Qual é a faixa favorita de cada um de vocês no álbum e porquê?
É sempre difícil escolher uma faixa favorita, porque cada música representa um estado emocional diferente e todas tiveram o seu peso no processo de criação. Ainda assim, dentro da banda há ligações pessoais distintas: alguns identificam-se mais com a intensidade e urgência de faixas mais agressivas, outros sentem uma ligação especial às partes mais atmosféricas e melancólicas. Também há quem destaque certos
arranjos, dinâmicas vocais ou letras específicas que os tocaram de forma particular.  No final, a verdade é que o álbum funciona melhor como um todo e é essa jornada completa que mais nos orgulha.

Se pudessem colaborar com qualquer banda, qual escolheriam?
Bandas que equilibram peso e ambiência. A química artística é mais importante do que o nome.

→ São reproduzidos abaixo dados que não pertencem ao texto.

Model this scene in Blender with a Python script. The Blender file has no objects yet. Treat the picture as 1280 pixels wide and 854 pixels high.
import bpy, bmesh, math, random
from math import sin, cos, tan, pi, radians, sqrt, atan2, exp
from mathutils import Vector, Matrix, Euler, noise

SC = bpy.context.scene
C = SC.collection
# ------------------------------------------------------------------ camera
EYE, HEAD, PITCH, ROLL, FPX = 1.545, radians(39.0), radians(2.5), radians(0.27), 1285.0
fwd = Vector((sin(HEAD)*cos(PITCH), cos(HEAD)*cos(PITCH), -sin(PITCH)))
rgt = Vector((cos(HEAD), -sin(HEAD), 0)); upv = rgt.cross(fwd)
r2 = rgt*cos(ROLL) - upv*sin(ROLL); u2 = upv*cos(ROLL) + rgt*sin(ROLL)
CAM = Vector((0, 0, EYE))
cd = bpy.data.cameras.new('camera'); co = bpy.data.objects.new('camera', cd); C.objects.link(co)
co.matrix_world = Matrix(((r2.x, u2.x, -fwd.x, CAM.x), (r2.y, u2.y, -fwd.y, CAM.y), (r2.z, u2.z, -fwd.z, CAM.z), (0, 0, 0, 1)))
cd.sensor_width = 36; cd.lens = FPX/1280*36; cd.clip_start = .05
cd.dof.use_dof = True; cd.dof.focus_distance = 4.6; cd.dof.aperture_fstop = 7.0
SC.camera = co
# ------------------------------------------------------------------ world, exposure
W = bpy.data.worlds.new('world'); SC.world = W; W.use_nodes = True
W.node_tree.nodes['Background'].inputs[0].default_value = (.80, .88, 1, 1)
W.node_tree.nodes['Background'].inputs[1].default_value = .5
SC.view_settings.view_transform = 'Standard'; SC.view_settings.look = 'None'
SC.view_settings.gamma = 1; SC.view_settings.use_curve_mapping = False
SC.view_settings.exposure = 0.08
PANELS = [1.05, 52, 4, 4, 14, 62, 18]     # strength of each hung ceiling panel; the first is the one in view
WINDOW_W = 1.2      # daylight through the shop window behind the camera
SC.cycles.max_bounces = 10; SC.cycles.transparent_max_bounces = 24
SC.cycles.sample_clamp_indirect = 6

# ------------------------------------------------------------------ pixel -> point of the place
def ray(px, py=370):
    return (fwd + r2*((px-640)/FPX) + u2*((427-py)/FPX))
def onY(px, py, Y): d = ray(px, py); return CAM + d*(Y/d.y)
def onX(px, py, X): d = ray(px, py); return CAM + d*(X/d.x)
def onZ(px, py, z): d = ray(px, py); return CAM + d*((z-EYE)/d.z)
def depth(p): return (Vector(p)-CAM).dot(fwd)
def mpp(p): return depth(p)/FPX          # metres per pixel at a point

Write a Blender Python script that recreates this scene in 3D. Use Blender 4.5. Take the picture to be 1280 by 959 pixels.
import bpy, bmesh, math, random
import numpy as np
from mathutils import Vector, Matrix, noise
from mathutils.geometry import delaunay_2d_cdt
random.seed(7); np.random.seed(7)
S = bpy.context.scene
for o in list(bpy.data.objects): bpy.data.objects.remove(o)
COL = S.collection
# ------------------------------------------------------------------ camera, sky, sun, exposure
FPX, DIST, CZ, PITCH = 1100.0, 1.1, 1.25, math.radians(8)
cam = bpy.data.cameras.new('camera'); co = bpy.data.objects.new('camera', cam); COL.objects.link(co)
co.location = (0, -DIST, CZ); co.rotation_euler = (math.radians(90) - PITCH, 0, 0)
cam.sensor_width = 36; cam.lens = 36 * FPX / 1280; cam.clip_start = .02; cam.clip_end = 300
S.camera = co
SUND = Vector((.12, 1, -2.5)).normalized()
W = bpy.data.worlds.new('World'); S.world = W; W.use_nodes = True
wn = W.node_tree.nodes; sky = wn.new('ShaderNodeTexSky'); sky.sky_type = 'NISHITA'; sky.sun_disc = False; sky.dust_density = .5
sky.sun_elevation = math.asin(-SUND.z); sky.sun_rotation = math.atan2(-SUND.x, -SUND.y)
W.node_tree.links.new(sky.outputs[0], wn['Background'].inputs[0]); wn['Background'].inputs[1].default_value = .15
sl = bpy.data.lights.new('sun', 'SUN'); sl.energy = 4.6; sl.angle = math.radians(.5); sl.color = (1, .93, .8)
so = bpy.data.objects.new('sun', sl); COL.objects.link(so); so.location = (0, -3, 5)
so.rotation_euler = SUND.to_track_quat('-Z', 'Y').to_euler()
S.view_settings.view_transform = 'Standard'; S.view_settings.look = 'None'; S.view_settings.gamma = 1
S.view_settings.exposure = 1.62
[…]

Acham que, no futuro, poderiam escrever algo mais otimista ou o estilo de Godark sempre será mais sombrio e introspetivo?
A nossa identidade sempre teve uma veia mais sombria e introspetiva, porque é aí que encontramos matéria emocional para transformar em música. No entanto, isso não significa que não possamos explorar tons mais otimistas no futuro. Aliás, em “Omniscience” já existem momentos de luz e superação, mesmo dentro do caos. Acreditamos que o mais importante é ser autêntico: se um dia sentirmos que a esperança tem de ocupar mais espaço, então será natural deixá-la emergir. O foco não é ser negro por obrigação, mas honesto com aquilo que vivemos e sentimos. No fim, Godark é sobre emoção, seja ela sombria… ou luminosa.

Que álbum consideram essencial na formação musical de cada um de vocês?
As influências são diversas dentro e fora do metal. A soma dessas raízes criou camadas na nossa identidade.

Que mensagem final gostariam de deixar aos fãs com este álbum?
Se há algo que queremos transmitir com “Omniscience”, é que ninguém está verdadeiramente sozinho na sua luta interior. Todos carregamos dúvidas, medos e cicatrizes! É nesse confronto que, às vezes, encontramos força. Este álbum fala sobre atravessar escuridão, mas também sobre o momento em que a luz rasga o silêncio e nos lembra que ainda há caminho. Queremos que as pessoas sintam que a dor pode transformar-se em propósito, que a queda pode ensinar e que a busca pelo significado vale a pena. Obrigado a todos os que caminham connosco: vocês são parte desta jornada!